Donald Trump wants to impose severe travel restrictions on citizens of Chad, Iran, Libya, North Korea, Somalia, Syria and Yemen. Photograph: Joshua Roberts/Reuters
Donald Trump wants to impose severe travel restrictions on citizens of Chad, Iran, Libya, North Korea, Somalia, Syria and Yemen. Photograph: Joshua Roberts/Reuters

Trump travel ban faces second setback as judge in Maryland blocks restrictions

This article is more than 6 years old
  • Judge Theodore Chuang issues injunction against third version of ban
  • White House called earlier decision by judge in Hawaii ‘dangerously flawed’

A second federal judge has blocked the Trump administration’s latest travel ban hours before it was set to take full effect.

Theodore Chuang, a US district judge in Maryland, granted a nationwide preliminary injunction late on Tuesday, after Derrick Watson, a US district judge in Hawaii, blocked the revised ban earlier that day. The ban sought to place travel restrictions on citizens of eight countries. The new restrictions had been slated to go into effect on Wednesday.

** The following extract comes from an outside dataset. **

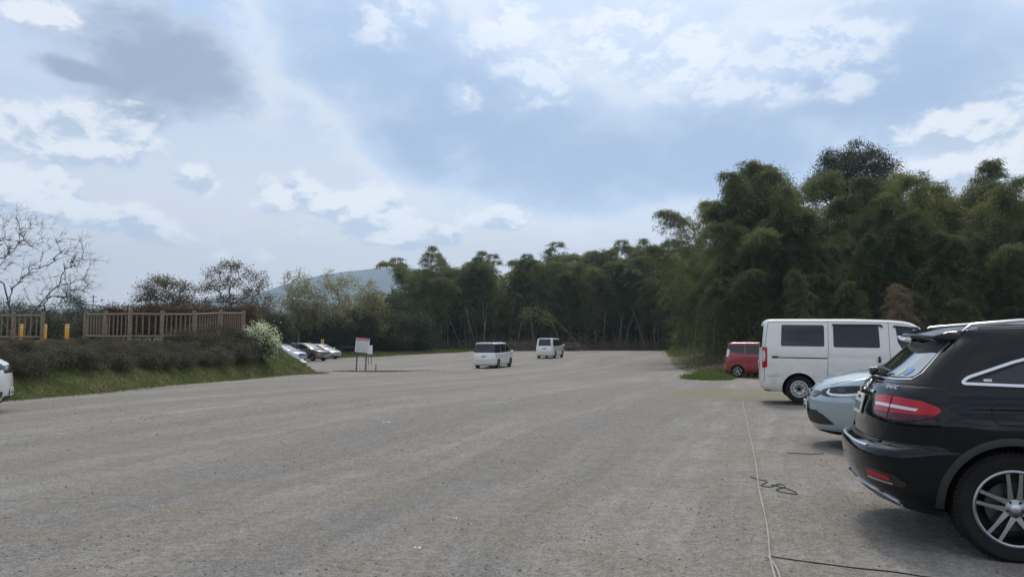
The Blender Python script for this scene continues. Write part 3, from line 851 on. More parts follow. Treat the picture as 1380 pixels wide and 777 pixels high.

Watson’s ruling said the new ban failed to show that nationality alone made a person a greater security risk to the US.

Chuang’s ruling said the administration had “not shown that national security cannot be maintained without an unprecedented eight-country travel ban”.

In Hawaii, Watson ruled that Trump’s latest travel ban suffered from the same problems as a previous version, also blocked.

Watson granted the state of Hawaii’s request to temporarily block the Trump administration from enforcing the policy. His ruling said the latest version discriminates based on nationality.

The White House called Watson’s decision “dangerously flawed”. The justice department said it would appeal.

The restrictions were to apply to citizens of Chad, Iran, Libya, North Korea, Somalia, Syria and Yemen – as well as some Venezuelan government officials and their families.

It was the third set of travel restrictions issued by the president to be thwarted, in whole or in part, by the courts.